TCCJ founding director Thomason retires from teaching

Tommy Thomason, founding director and now director emeritus of the Texas Center for Community Journalism, speaks at the TCCJ welcome reception at Tarleton State University.

Tommy Thomason, journalism professor and founding director of the Texas Center for Community Journalism at Texas Christian University, retired from teaching Dec. 31.
Thompson taught journalism at five universities and had been with TCU since 1984. Among other career accolades, he was honored by the Poynter Institute of Media Studies with a National Teaching Award in Journalism Ethics.
He was the founding director of the TCU Schieffer School of Journalism within the Bob Scheiffer College of Communication and stepped down from that position in 2009 to found TCCJ.
Since 1998, Thomason worked with the Texas Newspaper Foundation to provide TCU workshops for journalists working at Texas community newspapers. In 2009, the relationship between the foundation and TCU was consolidated into the Texas Center for Community Journalism. 
“TCCJ was founded as an investment in people,” Thomason wrote in his farewell column on the TCCJ blog. “It was a partnership of the Texas Newspaper Foundation and TCU with the goal of investing in the mid-career training of journalists. Our strategy was to conduct meaningful, practical training sessions in an atmosphere of laughter and fun, and to do it in a way that honored newspeople as professionals. And I believe we succeeded.”

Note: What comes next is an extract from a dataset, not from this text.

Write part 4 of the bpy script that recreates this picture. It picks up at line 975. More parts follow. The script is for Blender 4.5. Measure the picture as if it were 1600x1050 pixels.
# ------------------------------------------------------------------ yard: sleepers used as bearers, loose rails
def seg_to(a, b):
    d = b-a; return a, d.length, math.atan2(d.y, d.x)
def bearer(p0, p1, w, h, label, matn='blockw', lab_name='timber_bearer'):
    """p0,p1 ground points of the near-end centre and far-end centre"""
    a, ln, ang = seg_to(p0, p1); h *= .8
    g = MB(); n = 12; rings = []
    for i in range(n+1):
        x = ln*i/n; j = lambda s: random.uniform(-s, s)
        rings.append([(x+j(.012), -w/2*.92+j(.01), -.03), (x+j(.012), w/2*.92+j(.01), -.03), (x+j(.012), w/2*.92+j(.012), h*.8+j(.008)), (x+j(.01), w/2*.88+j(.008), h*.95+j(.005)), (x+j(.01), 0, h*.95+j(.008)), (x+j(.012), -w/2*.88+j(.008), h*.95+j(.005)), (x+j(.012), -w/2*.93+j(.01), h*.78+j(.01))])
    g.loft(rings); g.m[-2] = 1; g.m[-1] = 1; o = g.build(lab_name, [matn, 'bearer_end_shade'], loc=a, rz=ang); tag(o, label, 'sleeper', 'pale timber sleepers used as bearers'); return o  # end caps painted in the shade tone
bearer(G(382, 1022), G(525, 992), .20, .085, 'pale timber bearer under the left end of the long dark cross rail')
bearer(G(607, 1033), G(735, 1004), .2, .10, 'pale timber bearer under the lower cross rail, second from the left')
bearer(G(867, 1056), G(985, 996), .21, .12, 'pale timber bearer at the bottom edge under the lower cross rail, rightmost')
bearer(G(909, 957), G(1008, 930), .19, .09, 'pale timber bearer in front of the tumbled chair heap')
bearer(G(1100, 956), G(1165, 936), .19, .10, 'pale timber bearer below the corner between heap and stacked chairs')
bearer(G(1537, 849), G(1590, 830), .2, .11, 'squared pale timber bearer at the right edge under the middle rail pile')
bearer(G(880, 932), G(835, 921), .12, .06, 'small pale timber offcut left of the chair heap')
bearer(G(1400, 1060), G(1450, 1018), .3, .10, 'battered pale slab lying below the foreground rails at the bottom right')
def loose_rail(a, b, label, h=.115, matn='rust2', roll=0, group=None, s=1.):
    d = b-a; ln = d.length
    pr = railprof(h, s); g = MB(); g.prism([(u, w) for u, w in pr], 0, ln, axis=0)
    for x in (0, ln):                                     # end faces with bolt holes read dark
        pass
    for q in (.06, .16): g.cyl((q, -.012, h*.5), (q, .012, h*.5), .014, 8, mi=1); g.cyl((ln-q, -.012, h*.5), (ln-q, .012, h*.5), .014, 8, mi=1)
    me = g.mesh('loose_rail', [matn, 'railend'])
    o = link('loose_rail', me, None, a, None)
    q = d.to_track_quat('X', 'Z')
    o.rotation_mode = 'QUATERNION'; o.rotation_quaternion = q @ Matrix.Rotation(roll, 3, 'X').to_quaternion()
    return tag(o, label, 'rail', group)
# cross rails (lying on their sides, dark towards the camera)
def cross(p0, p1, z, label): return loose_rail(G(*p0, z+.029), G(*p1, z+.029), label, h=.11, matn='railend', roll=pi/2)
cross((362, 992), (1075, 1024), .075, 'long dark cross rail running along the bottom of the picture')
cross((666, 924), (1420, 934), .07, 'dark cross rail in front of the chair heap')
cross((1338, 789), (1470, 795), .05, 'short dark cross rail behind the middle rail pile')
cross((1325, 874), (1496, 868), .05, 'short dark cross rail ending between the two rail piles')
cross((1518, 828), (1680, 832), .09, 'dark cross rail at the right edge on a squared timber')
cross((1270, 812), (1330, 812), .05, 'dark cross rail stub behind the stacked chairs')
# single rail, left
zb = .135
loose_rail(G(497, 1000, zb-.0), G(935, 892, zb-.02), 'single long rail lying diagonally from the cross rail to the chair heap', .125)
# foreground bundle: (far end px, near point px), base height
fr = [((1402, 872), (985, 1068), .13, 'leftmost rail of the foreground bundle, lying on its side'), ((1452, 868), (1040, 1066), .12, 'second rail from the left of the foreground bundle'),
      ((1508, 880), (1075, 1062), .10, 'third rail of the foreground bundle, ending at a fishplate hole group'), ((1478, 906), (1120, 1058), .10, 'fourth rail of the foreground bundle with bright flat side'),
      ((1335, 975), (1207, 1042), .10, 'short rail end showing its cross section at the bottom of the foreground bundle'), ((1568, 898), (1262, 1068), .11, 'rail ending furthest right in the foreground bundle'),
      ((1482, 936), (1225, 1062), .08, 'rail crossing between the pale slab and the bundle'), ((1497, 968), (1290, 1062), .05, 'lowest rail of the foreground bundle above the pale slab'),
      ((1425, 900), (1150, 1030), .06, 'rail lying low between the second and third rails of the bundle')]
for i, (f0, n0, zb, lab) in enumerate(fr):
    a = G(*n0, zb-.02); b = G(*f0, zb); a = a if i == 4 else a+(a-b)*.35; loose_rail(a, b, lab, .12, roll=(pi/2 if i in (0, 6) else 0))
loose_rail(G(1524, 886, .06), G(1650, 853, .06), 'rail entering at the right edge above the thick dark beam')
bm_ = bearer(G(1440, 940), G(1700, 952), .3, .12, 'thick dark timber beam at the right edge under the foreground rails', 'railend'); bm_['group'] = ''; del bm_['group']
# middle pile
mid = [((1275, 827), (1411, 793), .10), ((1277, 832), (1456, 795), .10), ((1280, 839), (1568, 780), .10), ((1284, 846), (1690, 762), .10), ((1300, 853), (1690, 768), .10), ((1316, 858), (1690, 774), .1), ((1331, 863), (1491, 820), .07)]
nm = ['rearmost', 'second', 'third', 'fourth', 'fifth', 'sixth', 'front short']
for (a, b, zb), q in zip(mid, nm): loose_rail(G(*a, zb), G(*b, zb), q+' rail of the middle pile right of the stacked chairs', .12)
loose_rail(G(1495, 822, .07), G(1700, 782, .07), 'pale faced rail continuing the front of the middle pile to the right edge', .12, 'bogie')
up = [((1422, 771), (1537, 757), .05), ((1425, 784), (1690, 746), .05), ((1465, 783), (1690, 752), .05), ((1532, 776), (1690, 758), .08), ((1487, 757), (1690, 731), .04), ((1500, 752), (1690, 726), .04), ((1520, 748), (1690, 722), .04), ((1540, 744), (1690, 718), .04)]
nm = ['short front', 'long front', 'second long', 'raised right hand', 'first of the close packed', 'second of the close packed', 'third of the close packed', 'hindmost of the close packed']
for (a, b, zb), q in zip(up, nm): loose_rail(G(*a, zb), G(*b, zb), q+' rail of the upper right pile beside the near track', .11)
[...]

Thompson began his career in journalism in the early 1970s with the Associated Press, working as a sportswriter in Arkadelphia and Little Rock, Ark. He also worked in public relations in Dallas and as a copy editor for several regional magazines.
He has been one of the nation’s most active researchers on the media’s treatment of crime victims. His research has been presented at both regional and national symposia and cited in The New York Times, The Los Angeles Times, Time magazine, Presstime and the Columbia Journalism Review. He was co-director of the first national symposium on crime victims and the news media, which was televised nationally on C-SPAN, and a symposium on coverage of sex crimes, “Sex in the Media: The Public’s Right to Know vs. the Victim’s Right to Privacy.”
In addition to “Writing for Media Audiences: A Handbook for Multi-Platform News, Advertising and Public Relations,” he is author of “You Might Want to Carry a Gun: Community Newspapers Expose Big Problems in Small Towns” and “Race, Gender, and Stereotypes in the Media: A Reader for Professional Communicators.”
In addition to his work with TCCJ, Thomason maintained an interest in writing at all academic levels, frequently speaking to elementary school teachers about writing workshops for children. He is the author of six books about teaching writing.
In an interview with TCU senior communications studies major Desaray Hickombottom, Thomason said his favorite memories “are thousands of interactions with students. Especially with students that come back after graduation and tell me how what we did in the classroom made a real impact on their lives.”
In his blog, Thomason noted his work with TCCJ was an extension of his love of teaching. 
“These last 20 years of interactions with Texas journalists have certainly enriched my life,” he wrote. “And it’s especially gratifying to see folks who came to us two decades ago with the ink barely dry on their degrees who have now taken places of leadership at Texas newspapers.”
Thomason said newspapers will continue to be important to the communities they serve.
“Texas newspapers are the only institutions in their communities that exist to inform citizens and make sure the public’s business is done in public,” he wrote. “We’re the only ones providing an open marketplace of opinion and often speaking truth to power. If we weren’t there, there are no backup institutions to fill that community need.”
Thomason told his interviewer that he hasn’t made a lot of retirement plans other than traveling for a few months. Teaching part time or going back into the newspaper business are still options. “It’s really funny because I’ve been getting job offers from newspapers throughout Texas,” he said. “I’ve turned them all down, but told them to ask again in six months.”